Data Layout
This chapter is a work in progress.
Most languages give you no control over how data is arranged in memory. Kāra lets you separate what your data is from how it's stored — without changing the logical API.
Why layout matters
Modern CPUs are memory-bound, not compute-bound. Cache misses dominate performance. How your data is laid out in memory — whether related fields are next to each other, whether you're iterating over dense arrays or chasing pointers — matters more than most algorithmic optimizations.
Layout blocks
A layout block defines physical memory organization separately from the struct definition:
struct Particle {
position: Vec3,
velocity: Vec3,
mass: f64,
color: Color,
active: bool,
}
layout Particle {
group hot { position, velocity } // fields accessed together in physics loop
group cold { color, active } // rarely accessed during simulation
}
The struct's logical API doesn't change — you still write p.position and p.color. But the compiler lays out hot fields contiguously for cache-friendly iteration and keeps cold fields separate.
SoA transforms
For arrays of structs, layout blocks can request Structure-of-Arrays (SoA) layout:
layout Particle {
soa // each field becomes its own contiguous array
}
An Array[Particle, 1000] with soa layout stores all positions together, all velocities together, etc. — ideal for SIMD and cache performance.
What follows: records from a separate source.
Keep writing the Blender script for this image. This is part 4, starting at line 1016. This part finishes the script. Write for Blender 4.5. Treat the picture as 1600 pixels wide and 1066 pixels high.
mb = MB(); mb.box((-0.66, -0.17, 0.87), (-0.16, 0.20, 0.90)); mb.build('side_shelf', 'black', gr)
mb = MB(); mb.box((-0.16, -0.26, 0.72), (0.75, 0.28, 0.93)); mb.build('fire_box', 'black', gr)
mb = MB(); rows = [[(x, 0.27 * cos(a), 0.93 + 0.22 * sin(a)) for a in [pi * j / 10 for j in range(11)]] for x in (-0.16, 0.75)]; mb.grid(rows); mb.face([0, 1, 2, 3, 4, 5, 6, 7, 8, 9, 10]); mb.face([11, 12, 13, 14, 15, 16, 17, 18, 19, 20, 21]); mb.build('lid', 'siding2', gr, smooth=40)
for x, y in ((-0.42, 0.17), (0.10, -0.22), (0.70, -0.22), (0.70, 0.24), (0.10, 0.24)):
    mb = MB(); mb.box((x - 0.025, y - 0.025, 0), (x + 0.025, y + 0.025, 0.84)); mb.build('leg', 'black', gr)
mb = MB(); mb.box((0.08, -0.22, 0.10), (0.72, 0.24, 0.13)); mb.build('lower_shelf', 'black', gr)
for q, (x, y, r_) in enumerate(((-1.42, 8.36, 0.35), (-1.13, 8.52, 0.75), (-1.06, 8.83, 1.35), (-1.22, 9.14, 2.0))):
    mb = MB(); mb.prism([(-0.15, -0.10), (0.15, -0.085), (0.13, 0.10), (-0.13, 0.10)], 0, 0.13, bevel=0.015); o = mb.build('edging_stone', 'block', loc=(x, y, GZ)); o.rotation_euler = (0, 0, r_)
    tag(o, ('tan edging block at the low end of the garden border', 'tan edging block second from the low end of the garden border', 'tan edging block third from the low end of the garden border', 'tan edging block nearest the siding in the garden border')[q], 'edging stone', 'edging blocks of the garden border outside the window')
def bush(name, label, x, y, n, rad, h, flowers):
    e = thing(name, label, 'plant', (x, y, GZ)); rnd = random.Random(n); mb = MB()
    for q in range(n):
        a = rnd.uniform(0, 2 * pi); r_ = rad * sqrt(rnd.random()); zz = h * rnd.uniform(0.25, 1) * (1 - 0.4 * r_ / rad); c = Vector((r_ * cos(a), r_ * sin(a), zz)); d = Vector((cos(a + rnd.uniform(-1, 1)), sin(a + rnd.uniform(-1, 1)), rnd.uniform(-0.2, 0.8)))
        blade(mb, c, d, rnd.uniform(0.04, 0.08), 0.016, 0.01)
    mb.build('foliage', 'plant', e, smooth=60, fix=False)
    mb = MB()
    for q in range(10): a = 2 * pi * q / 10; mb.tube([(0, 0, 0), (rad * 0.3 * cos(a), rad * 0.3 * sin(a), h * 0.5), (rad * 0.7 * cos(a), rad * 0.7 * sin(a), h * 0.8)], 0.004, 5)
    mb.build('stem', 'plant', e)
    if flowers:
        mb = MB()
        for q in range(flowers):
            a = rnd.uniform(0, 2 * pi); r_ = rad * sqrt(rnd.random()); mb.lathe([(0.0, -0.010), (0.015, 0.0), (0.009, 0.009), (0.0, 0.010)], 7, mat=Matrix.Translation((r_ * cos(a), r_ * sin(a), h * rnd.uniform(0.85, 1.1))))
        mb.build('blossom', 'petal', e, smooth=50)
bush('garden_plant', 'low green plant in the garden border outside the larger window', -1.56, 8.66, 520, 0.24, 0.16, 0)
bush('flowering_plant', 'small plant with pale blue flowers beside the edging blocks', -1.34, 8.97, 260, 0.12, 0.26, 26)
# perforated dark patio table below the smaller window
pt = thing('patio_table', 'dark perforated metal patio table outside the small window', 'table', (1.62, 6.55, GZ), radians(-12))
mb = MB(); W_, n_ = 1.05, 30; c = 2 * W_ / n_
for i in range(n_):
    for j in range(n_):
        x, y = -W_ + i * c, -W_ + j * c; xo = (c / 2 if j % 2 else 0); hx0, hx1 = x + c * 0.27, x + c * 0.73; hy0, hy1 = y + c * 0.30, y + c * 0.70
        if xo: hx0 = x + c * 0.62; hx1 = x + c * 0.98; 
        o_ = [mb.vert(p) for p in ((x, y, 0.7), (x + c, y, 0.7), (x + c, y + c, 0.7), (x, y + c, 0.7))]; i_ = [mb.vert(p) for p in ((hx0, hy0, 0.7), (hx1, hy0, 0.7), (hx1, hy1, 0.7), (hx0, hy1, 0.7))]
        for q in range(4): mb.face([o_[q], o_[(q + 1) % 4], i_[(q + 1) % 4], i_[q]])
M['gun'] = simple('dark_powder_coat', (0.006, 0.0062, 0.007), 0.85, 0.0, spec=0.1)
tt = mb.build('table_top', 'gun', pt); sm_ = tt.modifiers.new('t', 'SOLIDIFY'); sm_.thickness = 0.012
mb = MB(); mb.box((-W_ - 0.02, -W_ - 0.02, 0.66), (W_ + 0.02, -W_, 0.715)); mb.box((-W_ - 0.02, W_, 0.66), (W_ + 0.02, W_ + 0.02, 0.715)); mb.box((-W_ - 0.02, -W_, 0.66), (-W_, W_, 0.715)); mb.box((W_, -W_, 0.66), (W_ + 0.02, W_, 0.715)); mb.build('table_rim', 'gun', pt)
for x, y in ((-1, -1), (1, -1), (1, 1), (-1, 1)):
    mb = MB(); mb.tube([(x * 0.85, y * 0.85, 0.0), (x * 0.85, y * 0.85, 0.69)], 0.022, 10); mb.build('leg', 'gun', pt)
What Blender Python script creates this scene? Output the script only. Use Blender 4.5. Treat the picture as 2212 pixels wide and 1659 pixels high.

The logical interface (particles[i].position) stays the same.
When to use layout control
Most code doesn't need layout blocks. Use them when:
- You have hot loops iterating over large arrays of structs.
- Profiling shows cache misses dominating.
- You want SoA layout for SIMD-friendly processing.
For everything else, let the compiler pick the layout. It's implementation freedom — the compiler can optimize within the constraints you give it.